An advertisement for WGAL-TV, Channel 4

Eventually John appeared on Channel 8 many times.  He sat beside Dave Brandt on a show called The Knothole Gang which I remember fondly.  Seems Dave was a perfectionist and memorized his scripts.  Those early years for Channel 4, later Channel 8, were broadcast from that cramped studio on South Queen Street.  One year, John remembered, his Ross Street Elementary School trumpet quartet blew "Lo, How a Rose is Blooming" for a Christmas program in 1951.  Two years later John recalls appearing in a puppet show advertising Reynolds Jr. High's spring festival with Margie Walz who was the head majorette at Lancaster McCaskey High School.  
An early photograph of Channel 8 on Columbia Avenue.
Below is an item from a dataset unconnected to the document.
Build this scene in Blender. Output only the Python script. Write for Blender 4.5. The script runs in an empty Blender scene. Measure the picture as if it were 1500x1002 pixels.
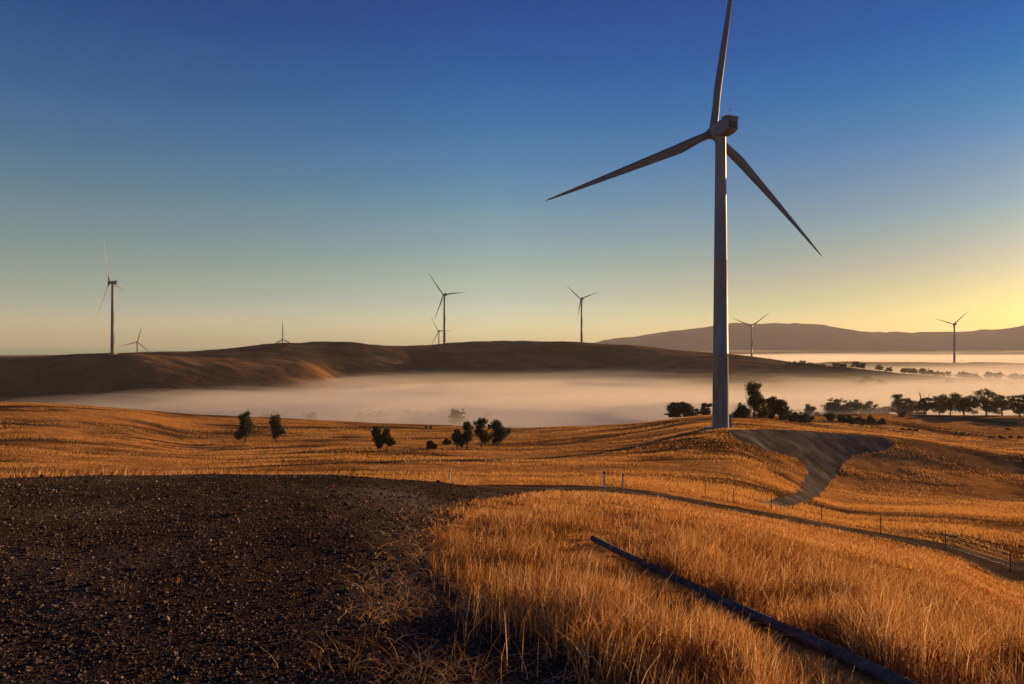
import bpy, bmesh, math, random
import numpy as np
from mathutils import Vector, Matrix

SC = bpy.context.scene
COL = SC.collection
rng = np.random.default_rng(11)
random.seed(5)
F, CX, CY = 1000.0, 750.0, 500.0          # focal length and centre of the 1500 px wide photograph

# ------------------------------------------------------------------ helpers
def tag(o, label=None, cat=None, group=None, kind=None):
    if label: o["label"] = label
    if cat: o["category"] = cat
    if group: o["group"] = group
    if kind: o["kind"] = kind
    return o

def link(name, me, m=None, parent=None):
    o = bpy.data.objects.new(name, me); COL.objects.link(o)
    if m is not None: me.materials.append(m)
    if parent is not None: o.parent = parent
    return o

def empty(name, loc, rz=0.0):
    o = bpy.data.objects.new(name, None); COL.objects.link(o)
    o.location = loc; o.rotation_euler = (0, 0, rz); o.empty_display_size = 0.5
    return o

def np_mesh(name, verts, faces, smooth=False):
    """verts (n,3); faces (m,k) with one k"""
    me = bpy.data.meshes.new(name)
    verts = np.ascontiguousarray(verts, dtype=np.float32); faces = np.ascontiguousarray(faces, dtype=np.int32)
    m, k = faces.shape
    me.vertices.add(len(verts)); me.vertices.foreach_set("co", verts.ravel())
    me.loops.add(m * k); me.loops.foreach_set("vertex_index", faces.ravel())
    me.polygons.add(m)
    me.polygons.foreach_set("loop_start", np.arange(0, m * k, k, dtype=np.int32))
    me.polygons.foreach_set("loop_total", np.full(m, k, dtype=np.int32))
    me.polygons.foreach_set("use_smooth", np.full(m, smooth, dtype=bool))
    me.update(calc_edges=True)
    return me

def attr(me, name, data):
    a = me.attributes.new(name, 'FLOAT', 'POINT'); a.data.foreach_set("value", np.ascontiguousarray(data, dtype=np.float32))

def _hash(ix, iy, seed):
    h = (ix.astype(np.int64) * 374761393 + iy.astype(np.int64) * 668265263 + seed * 1442695041) & 0xFFFFFFFF
    h = ((h ^ (h >> 13)) * 1274126177) & 0xFFFFFFFF
    return ((h ^ (h >> 16)) & 0xFFFF) / 65535.0

def vnoise(x, y, seed=0):
    x = np.asarray(x, float); y = np.asarray(y, float)
    ix = np.floor(x); iy = np.floor(y); fx = x - ix; fy = y - iy
    fx = fx * fx * (3 - 2 * fx); fy = fy * fy * (3 - 2 * fy)
    a = _hash(ix, iy, seed); b = _hash(ix + 1, iy, seed); c = _hash(ix, iy + 1, seed); d = _hash(ix + 1, iy + 1, seed)
    return (a * (1 - fx) + b * fx) * (1 - fy) + (c * (1 - fx) + d * fx) * fy

def fbm(x, y, o=4, seed=0):
    s = 0; a = 0.5; t = 0
    for k in range(o):
        s = s + a * vnoise(x * 2 ** k + 17.3 * k, y * 2 ** k - 9.1 * k, seed + k); t += a; a *= 0.5
    return s / t * 2 - 1

# ------------------------------------------------------------------ materials
def mat(name, base=(.5, .5, .5), rough=.8, spec=.3, metallic=0):
    m = bpy.data.materials.new(name); m.use_nodes = True
    b = m.node_tree.nodes["Principled BSDF"]
    b.inputs["Base Color"].default_value = (*base, 1); b.inputs["Roughness"].default_value = rough
    b.inputs["Specular IOR Level"].default_value = spec; b.inputs["Metallic"].default_value = metallic
    return m, m.node_tree, b

def noise_mat(name, stops, scale, rough=.9, detail=8, bump=0.0, bscale=None, spec=.15, rot=None, stretch=None, mix=None, bdist=0.05):
    """colour ramp over world-space noise; mix=(scale, darkcolour, lo, hi) blends a second patchy tone"""
    m, nt, b = mat(name, stops[0][1], rough, spec); N = nt.nodes; L = nt.links
    tc = N.new("ShaderNodeTexCoord"); mp = N.new("ShaderNodeMapping"); L.new(tc.outputs["Object"], mp.inputs[0])
    if stretch: mp.inputs["Scale"].default_value = stretch
    if rot: mp.inputs["Rotation"].default_value = (0, 0, rot)
    n = N.new("ShaderNodeTexNoise"); n.inputs["Scale"].default_value = scale; n.inputs["Detail"].default_value = detail
    n.inputs["Roughness"].default_value = .65; L.new(mp.outputs[0], n.inputs["Vector"])
    r = N.new("ShaderNodeValToRGB"); L.new(n.outputs["Fac"], r.inputs[0])
    el = r.color_ramp.elements
    while len(el) < len(stops): el.new(0.5)
    for e, (p, c) in zip(el, stops): e.position = p; e.color = (*c, 1)
    out = r.outputs[0]
    if mix:
        n2 = N.new("ShaderNodeTexNoise"); n2.inputs["Scale"].default_value = mix[0]; n2.inputs["Detail"].default_value = 5
        L.new(mp.outputs[0], n2.inputs["Vector"])
        mr = N.new("ShaderNodeMapRange"); mr.inputs["From Min"].default_value = mix[2]; mr.inputs["From Max"].default_value = mix[3]
        L.new(n2.outputs["Fac"], mr.inputs["Value"])
        mx = N.new("ShaderNodeMix"); mx.data_type = 'RGBA'; L.new(mr.outputs[0], mx.inputs["Factor"])
        L.new(out, mx.inputs["A"]); mx.inputs["B"].default_value = (*mix[1], 1); out = mx.outputs["Result"]
    L.new(out, b.inputs["Base Color"])
    if bump:
        n3 = N.new("ShaderNodeTexNoise"); n3.inputs["Scale"].default_value = bscale or scale * 3; n3.inputs["Detail"].default_value = 6
        L.new(mp.outputs[0], n3.inputs["Vector"])
        bp = N.new("ShaderNodeBump"); bp.inputs["Strength"].default_value = bump; bp.inputs["Distance"].default_value = bdist
        L.new(n3.outputs["Fac"], bp.inputs["Height"]); L.new(bp.outputs[0], b.inputs["Normal"])
    return m

def blade_mat(name, stops, trans=.45):
    m = bpy.data.materials.new(name); m.use_nodes = True; nt = m.node_tree; N = nt.nodes; L = nt.links
    N.remove(N["Principled BSDF"])
    a = N.new("ShaderNodeAttribute"); a.attribute_name = "rnd"
    r = N.new("ShaderNodeValToRGB"); L.new(a.outputs["Fac"], r.inputs[0]); el = r.color_ramp.elements
    while len(el) < len(stops): el.new(0.5)
    for e, (p, c) in zip(el, stops): e.position = p; e.color = (*c, 1)
    d = N.new("ShaderNodeBsdfDiffuse"); t = N.new("ShaderNodeBsdfTranslucent"); x = N.new("ShaderNodeMixShader")
    x.inputs[0].default_value = trans
    L.new(r.outputs[0], d.inputs[0]); L.new(r.outputs[0], t.inputs[0]); L.new(d.outputs[0], x.inputs[1]); L.new(t.outputs[0], x.inputs[2])
    L.new(x.outputs[0], N["Material Output"].inputs[0])
    return m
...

One night on South Queen there was a fist fight in the control room when the sound man had his lights punched out by the husband of the cooking show lady, Carabelle Lounsberry, because he'd made rude remarks concerning her remarkable bosom.  John told one last story about working slides and film on hot summer nights.  They would prop open the rear door along the alley behind the place on South Queen Street to get a little air.  One night a station worker was cranking back a big 30-minute I Love Lucy reel and forgot to put a little tab in place that held the reel on the rewind stand.  The reel flew off the stand and Lucy, Desi, Fred and Ethel went unspooling down the back alley behind the newspaper office, Herr's Books and Troup's Music across Prince Street before ending up somewhere west of Water Street. Eventually the studio was moved to the West end of town along Columbia Avenue where it still sits today.  And, Jasper Yeates House is still there, minus the special window that was placed on the front of the house.  And, as you probably suspected, I have taken many photos of the building over my lifetime.  Funny...but it still looks the same in every one of my photographs.   It was another extraordinary day in the life of an ordinary guy.